It
 is interesting reading some of the spiritual posts which go up and I 
like many of them but equally, sometimes they just sound trite and 
unrealistic.
 
 One suggests that we should respect ourselves 
enough to walk away from that which does not serve us, does not help us 
grow and does not make us happy. The reality is that if we did we would 
spend our whole lives walking away. 
Surely if one could walk away from anything then 
we would but often we cannot and it has nothing to do with a lack of 
respect - it is just the way it is! We can have difficult situations 
with our children for example and we may find it impossible to believe 
it serves us, let alone grows us, feeling crushed as one can and it 
certainly does not make us happy but we would never walk away.... and 
should never walk away.
 
 Equally with parents who are deserving 
of our honouring no matter how hard it might be to remain in a 
relationship; or our siblings whom we have chosen to be with in this 
life; or our close friends whom we have known for many years and who, 
because of what is going on in their lives, no longer 'serve' us, although my question is, who 
says they should ?
And what does it mean to say that someone or 
something 'grows us' that we can define  as growth anyway? How would we 
know what is growing us and what is not given that often it is only when
 we look back over many years that we can see that difficult situations 
were in fact just what we needed and the best thing for us? The 
difficult 
people and situations are our greatest teachers so says another spiritual maxim.
And
 then there is the illusion of what makes us happy, when often, what 
makes us happy or makes us feel happy or think we are happy is the worst
 thing for us. Ask anyone who is addicted to drugs, drink, sex, work, 
exercise, food.....
If
 we are in an abusive relationship there is good reason to walk away but
 generally such relationships are long lasting and the decision to walk 
away comes very late in the piece. One could argue that if a woman does 
not walk away the first time her partner is physically violent toward 
her then she is accepting the situation and the problem is as much hers 
as his. Obviously it is not always easy to walk away and that is also 
the point. There are many things which don't 'serve' us, which are 
painful, which make us desperately unhappy and we feel we cannot walk 
away just yet, perhaps never. If we do walk away from an abusive 
relationship for instance then we still need to remember we cannot walk 
away from the part of us which got us there in the first place and kept 
us there; in other words we have to do the painful work or we will just 
put ourselves in the same situation again.
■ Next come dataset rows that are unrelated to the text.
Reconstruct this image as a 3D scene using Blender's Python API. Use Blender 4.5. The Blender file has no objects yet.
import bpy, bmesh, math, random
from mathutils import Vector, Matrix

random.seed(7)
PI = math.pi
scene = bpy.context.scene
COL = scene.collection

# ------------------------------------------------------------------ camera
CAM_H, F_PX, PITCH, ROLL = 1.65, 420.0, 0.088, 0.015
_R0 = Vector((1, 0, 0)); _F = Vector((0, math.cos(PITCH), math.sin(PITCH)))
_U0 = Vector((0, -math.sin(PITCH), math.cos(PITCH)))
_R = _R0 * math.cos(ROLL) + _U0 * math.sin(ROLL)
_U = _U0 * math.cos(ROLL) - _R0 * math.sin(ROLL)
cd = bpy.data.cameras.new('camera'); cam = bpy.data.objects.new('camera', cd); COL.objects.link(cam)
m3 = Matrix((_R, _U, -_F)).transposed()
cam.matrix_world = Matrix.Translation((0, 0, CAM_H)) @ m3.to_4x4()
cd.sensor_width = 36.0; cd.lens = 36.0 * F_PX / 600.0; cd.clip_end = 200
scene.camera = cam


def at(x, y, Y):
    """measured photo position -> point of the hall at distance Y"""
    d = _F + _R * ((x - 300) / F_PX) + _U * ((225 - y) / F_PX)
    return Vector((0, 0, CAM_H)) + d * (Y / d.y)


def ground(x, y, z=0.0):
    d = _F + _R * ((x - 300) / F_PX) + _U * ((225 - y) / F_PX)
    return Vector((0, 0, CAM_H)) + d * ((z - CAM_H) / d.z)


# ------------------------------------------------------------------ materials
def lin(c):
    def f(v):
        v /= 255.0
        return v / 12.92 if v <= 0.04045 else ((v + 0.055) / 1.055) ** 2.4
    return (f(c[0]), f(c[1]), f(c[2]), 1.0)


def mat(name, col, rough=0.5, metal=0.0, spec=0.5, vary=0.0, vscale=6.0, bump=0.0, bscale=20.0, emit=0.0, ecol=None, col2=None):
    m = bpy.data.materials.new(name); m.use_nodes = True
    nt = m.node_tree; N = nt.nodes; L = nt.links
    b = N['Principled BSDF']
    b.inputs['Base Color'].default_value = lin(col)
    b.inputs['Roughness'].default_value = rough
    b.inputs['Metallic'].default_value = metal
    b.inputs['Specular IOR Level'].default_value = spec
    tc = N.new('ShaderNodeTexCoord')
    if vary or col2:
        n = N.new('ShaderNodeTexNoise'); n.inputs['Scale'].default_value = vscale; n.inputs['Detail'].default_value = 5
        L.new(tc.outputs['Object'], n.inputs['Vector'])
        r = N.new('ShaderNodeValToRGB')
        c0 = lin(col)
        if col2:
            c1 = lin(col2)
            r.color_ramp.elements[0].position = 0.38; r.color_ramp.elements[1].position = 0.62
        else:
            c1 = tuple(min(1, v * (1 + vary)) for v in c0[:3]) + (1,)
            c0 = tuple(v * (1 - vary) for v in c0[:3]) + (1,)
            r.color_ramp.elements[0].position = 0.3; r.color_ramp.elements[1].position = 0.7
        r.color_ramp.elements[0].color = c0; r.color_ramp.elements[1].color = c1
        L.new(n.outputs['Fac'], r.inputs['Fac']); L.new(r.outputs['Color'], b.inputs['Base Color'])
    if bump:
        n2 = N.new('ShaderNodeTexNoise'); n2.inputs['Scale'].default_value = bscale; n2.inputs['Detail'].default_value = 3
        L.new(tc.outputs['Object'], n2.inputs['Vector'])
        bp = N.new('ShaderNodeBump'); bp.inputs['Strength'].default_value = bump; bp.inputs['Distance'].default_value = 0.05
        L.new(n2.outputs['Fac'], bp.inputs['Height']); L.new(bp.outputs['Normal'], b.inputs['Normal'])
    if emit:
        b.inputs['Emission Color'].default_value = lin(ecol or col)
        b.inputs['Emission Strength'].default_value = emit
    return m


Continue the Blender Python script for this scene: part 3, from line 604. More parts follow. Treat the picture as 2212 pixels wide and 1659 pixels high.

 We may not always get what we want but we always get what we need. 
Sometimes we have no way of knowing what serves us until many years 
later; sometimes what grows us the most is pain and courage and 
suffering; sometimes what makes us happy is the most destructive 
thing.... ask any drug addict ..... life is what it is and sometimes we 
cannot walk away and if we do, life just presents us with the same 
lesson in different form. 
 If you run from your demons they will follow; turn and face them and they dissolve.